MOGADISHU - A British couple hijacked by pirates as they slept aboard their boat while on an Indian Ocean yachting holiday were Thursday taken to another captured ship anchored off the Somali coast.

Paul Chandler, 58, told Britain's ITV News channel that he and his 55-year-old wife Rachel were snatched on Friday last week and described how the pirates took everything of value on his yacht, the Lynn Rival.

The line was cut before he was able to answer a question on how the pirates were treating them.

"I was off watch. I was asleep and men with guns came aboard," he said, adding that the pirates had not yet made an official ransom demand.

The couple were sailing from the Seychelles to Tanzania across Indian Ocean waters when they were captured and forced to sail towards Somalia.

"They (the pirates) kept asking for money and took everything of value on the boat," he said, adding that they had been transferred to a Singaporean container ship called MV Kota Wajar that the pirates seized earlier this month.

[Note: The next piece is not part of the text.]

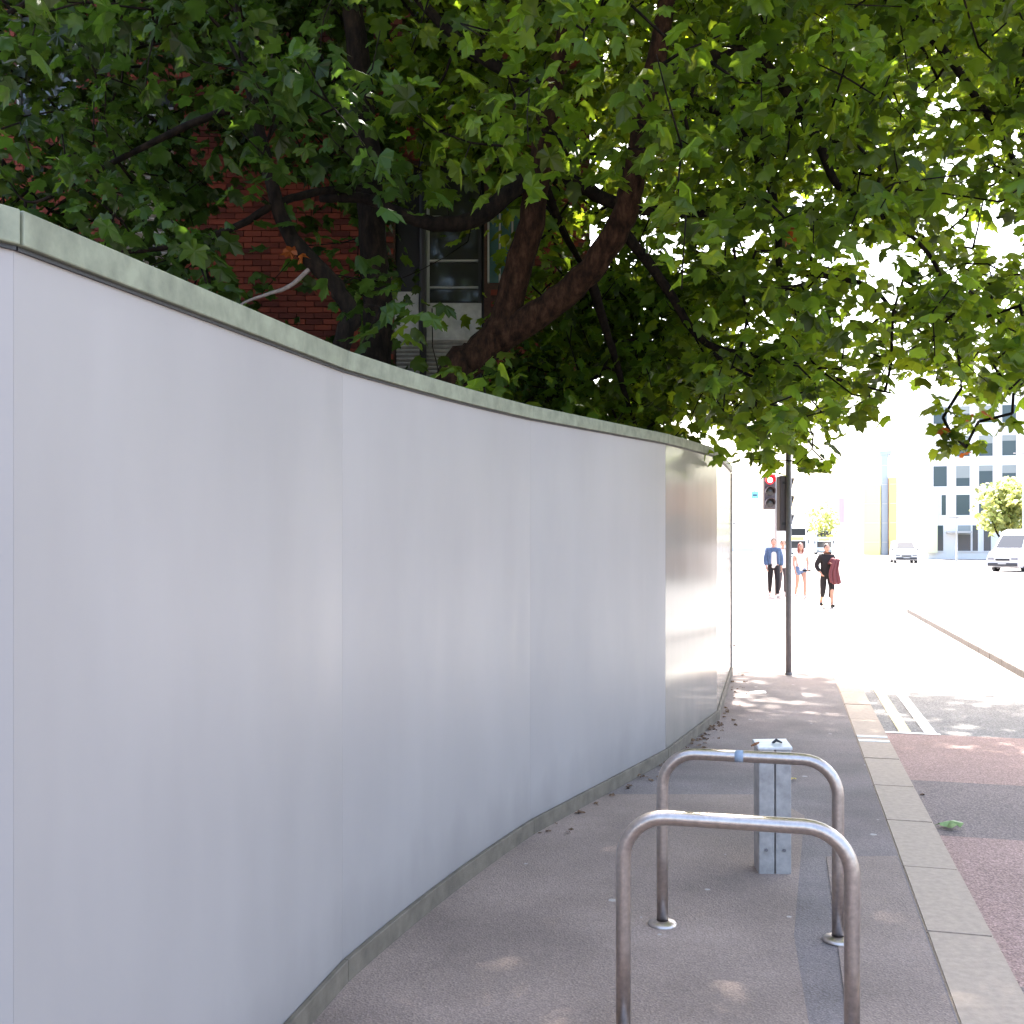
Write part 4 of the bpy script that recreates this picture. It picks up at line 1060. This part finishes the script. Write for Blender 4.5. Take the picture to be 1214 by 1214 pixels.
b = MB(); b.box((fx(1103) - fx(1100), -.3, fz(620)), (fx(1110) - fx(1096), .6, fz(586) - fz(655))); b.build('entrance_bay', M['bcream'], ob)
b = MB(); b.box((fx(1133) - fx(1100), -.9, fz(630)), (fx(1146) - fx(1120), 1.8, .22)); b.build('canopy', M['paleframe'], ob)
TY = 165.0
def tx(px): return (px - CX) / F * TY
def tz(py): return H + (HY - py) / F * TY
tw_ = tag(empty('tower_building', (tx(1024), TY, ROADZ), -TH), 'slim tower with yellow, pale blue and orange vertical cladding far beyond the junction', 'building', 'buildings across the junction')
for nm, a, c, top, m, y in (('yellow_wing', 1024, 1043, 574, 'byellow', 0), ('blue_shaft', 1044, 1052, 537, 'bblue', .6), ('orange_wing', 1052, 1061, 566, 'borange', -.4)):
    xa, xb = tx(a) - tx(1024), tx(c) - tx(1024)
    b = MB(); b.box(((xa + xb) / 2, 4 + y, tz(top) / 2 - .1), (xb - xa - .05, 8, tz(top) + .2)); o = b.build(nm, M[m], tw_)
    for k in range(int(tz(top) / 3)):
        b = MB(); b.box(((xa + xb) / 2, y - .03, 2 + k * 3), (xb - xa - .3, .08, .06)); b.build('panel_joint', M['paleframe'], o)
b = MB(); b.box((tx(1049) - tx(1024), 4.4, tz(537) + .15), (tx(1056) - tx(1042), 8, .5)); b.build('roof_fin', M['bblue'], tw_)
# pale low buildings down the street
for k, (a, c, top, Yb, lab) in enumerate(((858, 984, 606, 240, 'long low white building closing the far end of the street'), (985, 1022, 590, 210, 'low white building between the bus and the tower'), (1064, 1098, 585, 190, 'low white building between tower and offices'))):
    x0, x1 = (a - CX) / F * Yb, (c - CX) / F * Yb
    far_block(lab, x0, x1, Yb, 14, H + (HY - top) / F * Yb, 'bwhite')
# banner and cyan sign
Yb = 110.0
b = MB(); e = tag(empty('banner_post', ((1001 - CX) / F * Yb, Yb, ROADZ)), 'lamp column with pink banner left of the yellow tower', 'banner')
b.cyl((0, 0, 0), (0, 0, 7.2), .07, 8); b.build('column', M['paleframe'], e)
b = MB(); b.box((-.32, 0, 5.2), (.5, .03, 2.5)); b.build('pink_banner', M['pink'], e)
Yb = 60.0
e = tag(empty('shop_sign', ((895 - CX) / F * Yb, Yb, 0)), 'small cyan sign on a thin post left of the red traffic signal', 'sign')
b = MB(); b.cyl((0, .05, 0), (0, .05, 4.7), .035, 8); b.build('post', M['bwhite'], e)
b = MB(); b.box((0, 0, 4.4), (.42, .04, .42)); b.build('sign_plate', M['cyan'], e)
b = MB(); b.box((0, -.03, 4.38), (.24, .02, .08)); b.build('sign_mark', M['navy'], e)
# street lamp columns
for px, Yc, hh, lab in ((1213, 85, 9, 'tall pale lamp column at the right edge beside the small tree'), (1134, 100, 4.2, 'thin low post in front of the white offices')):
    e = tag(empty('lamp_column', ((px - CX) / F * Yc, Yc, ROADZ)), lab, 'lamp column')
    b = MB(); b.tube([(0, 0, 0), (0, 0, 1.2), (0, 0, 1.25), (0, 0, hh)], [.11, .11, .07, .05], 10); b.build('column', M['paleframe'], e)
    b = MB(); b.box((-.3, 0, hh + .03), (.9, .18, .09)); b.build('lantern', M['galv'], e)
# street tree in front of the offices
stc = []
Yt = 100.0
for k in range(170):
    px, py = random.gauss(1193, 17), random.gauss(600, 18)
    if ((px - 1193) / 34) ** 2 + ((py - 598) / 34) ** 2 > 1: continue
    stc.append((at(px, py, Yt + random.gauss(0, 1.6)), 9, .5, 1.0))
sb = Vector(((1190 - CX) / F * Yt, Yt, ROADZ))
build_tree('street_tree', 'small pale yellow green street tree in front of the white offices', sb,
           [('trunk', 'barkdark', [(*sb, .2), (sb.x, Yt, 1.5, .17), (sb.x + .2, Yt, 3.2, .12), (sb.x + .3, Yt, 5.5, .05)]), ('limb', 'barkdark', [(sb.x, Yt, 1.6, .12), (sb.x - .7, Yt, 2.8, .08), (sb.x - 1.2, Yt, 4.2, .04)])],
           stc, 'leafpale', 'barkdark', 0, None, .62)
stc = []
Yt = 150.0
for k in range(34):
    px, py = random.gauss(978, 8), random.gauss(618, 7)
    stc.append((at(px, py, Yt + random.gauss(0, 1.6)), 9, .6, 1.0))
sb = Vector(((980 - CX) / F * Yt, Yt + 12, ROADZ))
build_tree('street_tree', 'pale yellow green tree far behind the blue bus', sb,
           [('trunk', 'barkdark', [(*sb, .2), (sb.x, sb.y, 2.5, .15), (sb.x - .3, Yt + 4, 5, .06)])], stc, 'leafpale', 'barkdark', 0, None, .62)

# ------------------------------------------------------------------ across the road, outside the frame, mirrored in the hoarding
A, C = Vector((24.5, 44.0)), Vector((48, 20))
d = (C - A).normalized(); ang = math.atan2(d.y, d.x); Lt = (C - A).length
ter = tag(empty('brick_terrace', (A.x, A.y, ROADZ), ang), 'low salmon brick terrace across the road beyond the right edge, mirrored in the hoarding', 'building')
b = MB(); b.box((Lt / 2, 4, 2.2), (Lt, 8, 4.8)); b.build('wall', M['terrace'], ter)
b = MB(); b.box((Lt / 2, 4, 4.75), (Lt + .6, 8.6, .3)); b.build('roof', M['stone'], ter)
for i in range(9):
    x = 1.9 + i * 3.6
    w_ = empty('window', (x, 0, 2.2), 0, ter)
    b = MB(); b.box((0, -.012, 0), (1.5, .04, 1.7)); b.build('pane', M['bwin'], w_)
    b = MB(); b.box((0, -.05, -.9), (1.8, .14, .1)); b.build('sill', M['stone'], w_)
for i, (t_, lab) in enumerate(((.1, 'broad tree across the road beyond the right edge, nearest the van'), (.45, 'broad tree across the road beyond the right edge, in the middle of the terrace'), (.8, 'broad tree across the road beyond the right edge, farthest from the van'))):
    q = A.lerp(C, t_) + Vector((d.y, -d.x)) * 3.2
    tc_ = []
    for k in range(90):
        v = Vector((random.gauss(0, 1), random.gauss(0, 1), random.gauss(0, 1))).normalized() * random.random() ** .4
        tc_.append((Vector((q.x + v.x * 3.6, q.y + v.y * 3.6, 8.2 + v.z * 3.6)), 9, .45, 1.0))
    tb_ = Vector((q.x, q.y, ROADZ))
    build_tree('street_tree', lab, tb_, [('trunk', 'barkdark', [(*tb_, .25), (q.x, q.y, 2.5, .2), (q.x + .2, q.y, 5.5, .13), (q.x, q.y, 8.5, .05)])], tc_, 'leaf', 'barkdark', 0, 'trees across the road', .55)

# ------------------------------------------------------------------ fallen leaves and litter
def lie(name, m, p, size, rz, label, cat, k=0, curl=.02):
    me = leaf_mesh(k, m); o = bpy.data.objects.new(name, me); col.objects.link(o)
    o.location = (p[0], p[1], p[2] + size * .30); o.rotation_euler = (random.uniform(-.15, .15), random.uniform(-.15, .15), rz); o.scale = (size, size, size * .9)
    return tag(o, label, cat)
p = ground(1138, 983, ROADZ + .004)
lie('fallen_leaf', 'fallgreen', p, .16, R(80), 'curled green leaf lying on the dark strip of road', 'leaf', 1)
p = at(941, 926, 5.0); p.z = .002
g1 = ground(941, 926)
lie('fallen_leaf', 'fallyellow', g1, .07, R(20), 'small yellow leaf on the pavement right of the short metal post', 'leaf', 1)
g1 = ground(1119, 1003, ROADZ + .004); lie('fallen_leaf', 'fallbrown', g1, .05, R(120), 'brown leaf curled in the gutter at the end of the kerb', 'leaf', 3)
g1 = ground(1095, 943, ROADZ + .004); lie('fallen_leaf', 'fallbrown', g1, .045, R(10), 'small dark leaf on the road near the kerb', 'leaf', 3)
g1 = ground(898, 822); b = MB(); b.add([(-.09, -.05, .006), (.08, -.06, .012), (.1, .05, .02), (-.07, .06, .008), (0, 0, .03)], [(0, 1, 4), (1, 2, 4), (2, 3, 4), (3, 0, 4)])
o = b.build('litter_scrap', M['litter']); o.location = g1; so = o.modifiers.new('t', 'SOLIDIFY'); so.thickness = .002; tag(o, 'scrap of pale paper on the pavement below the signal pole', 'litter')
# bits of dead leaf gathered along the skirting
V, Fc = [], []
bi = 0
for k in range(120):
    i = random.choice((4, 5, 5, 5, 6)); t = random.random(); a, c = WP[i], WP[i + 1]; d = (c - a).normalized()
    q = a.lerp(c, t) + Vector((d.y, -d.x)) * (.03 + abs(random.gauss(0, .05)) + (.12 if random.random() < .12 else 0))
    s = random.uniform(.018, .05); gv, gf = LEAFG[random.randrange(5)]
    A = np.array(Matrix.Translation((q.x, q.y, s * .28 + .002)) @ Matrix.Rotation(random.uniform(0, 6.28), 4, 'Z') @ Matrix.Rotation(random.uniform(-.5, .5), 4, 'X') @ Matrix.Diagonal((s, s, s, 1)))
    V.append(gv @ A[:3, :3].T + A[:3, 3]); Fc.append(gf + bi); bi += len(gv)
b = MB(); b.add(np.concatenate(V).tolist(), np.concatenate(Fc).tolist())
tag(b.build('leaf_litter', M['fallbrown']), 'dry leaf litter gathered along the foot of the hoarding', 'leaf litter', kind='stuff')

Chandler's brother-in-law Stephen Collett confirmed it was his voice heard during the call and the hostage's brief account matched information provided by the pirates themselves.

"The hostages were picked up from their yacht and are now on board one of the other ships we were holding off Harardhere," Abdi Yare, a local pirate leader, had told AFP by phone earlier.

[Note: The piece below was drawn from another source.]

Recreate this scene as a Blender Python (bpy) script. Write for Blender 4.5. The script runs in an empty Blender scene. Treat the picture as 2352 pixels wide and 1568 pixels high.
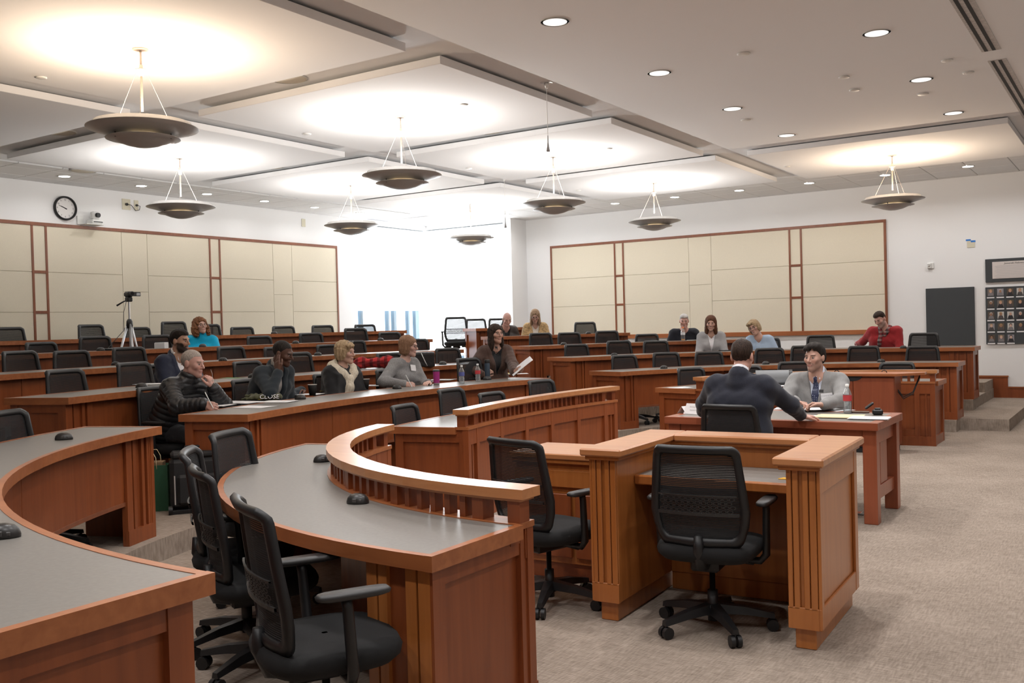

Harardhere is one of Somalia's main piracy hubs and lies some 300 kilometres north of the capital Mogadishu.

The British ministry of defence confirmed that the abandoned yacht of the Chandlers had been sighted.

"The MoD can confirm that during counter-piracy operations overnight a Royal Navy ship encountered the yacht owned by Paul and Rachel Chandler. It was found in international waters," the ministry said in a statement.

"Paul and Rachel Chandler were not on board the yacht and we do not have any reason to believe they have been harmed."

Yare and other members of the Harardhere pirate groups said no decision had yet been made on whether to continue holding the couple off-shore or to transfer them to land.

Somalia's marauding sea bandits continued their rampage around the Seychelles and also seized a Thailand-flagged trawler Thursday, bringing to nine the total number of ships hijacked off Somalia.

The European Union's anti-piracy naval force, NAVFOR, said the fishing vessel Thai Union 3 came under attack from two skiffs about 200 nautical miles north of the Seychelles archipelago.

An EU navy patrol aircraft "made visual contact with the fishing vessel and confirmed that pirates were on board. Skiffs used by pirates have been sighted onboard the fishing vessel," a statement said.

The Seychelles coastguard said in a statement that the crew consisted of 21 Russians, two Ghanaians and two Filipinos.

While most of the more than 100 ships hijacked since the beginning of 2008 have been merchant or fishing vessels, pirates have also seized more vulnerable targets such as private yachts on several occasions.

Some of the most high-profile cases include the hijacking of the Tanit earlier this year, which ended with French commandos shooting dead two pirates and a hostage in a bid to rescue him, his wife and young child.

Somali pirates, who have launched almost daily attacks near the Seychelles since monsoon winds dropped a month ago, currently hold a total of nine ships and around 200 crew.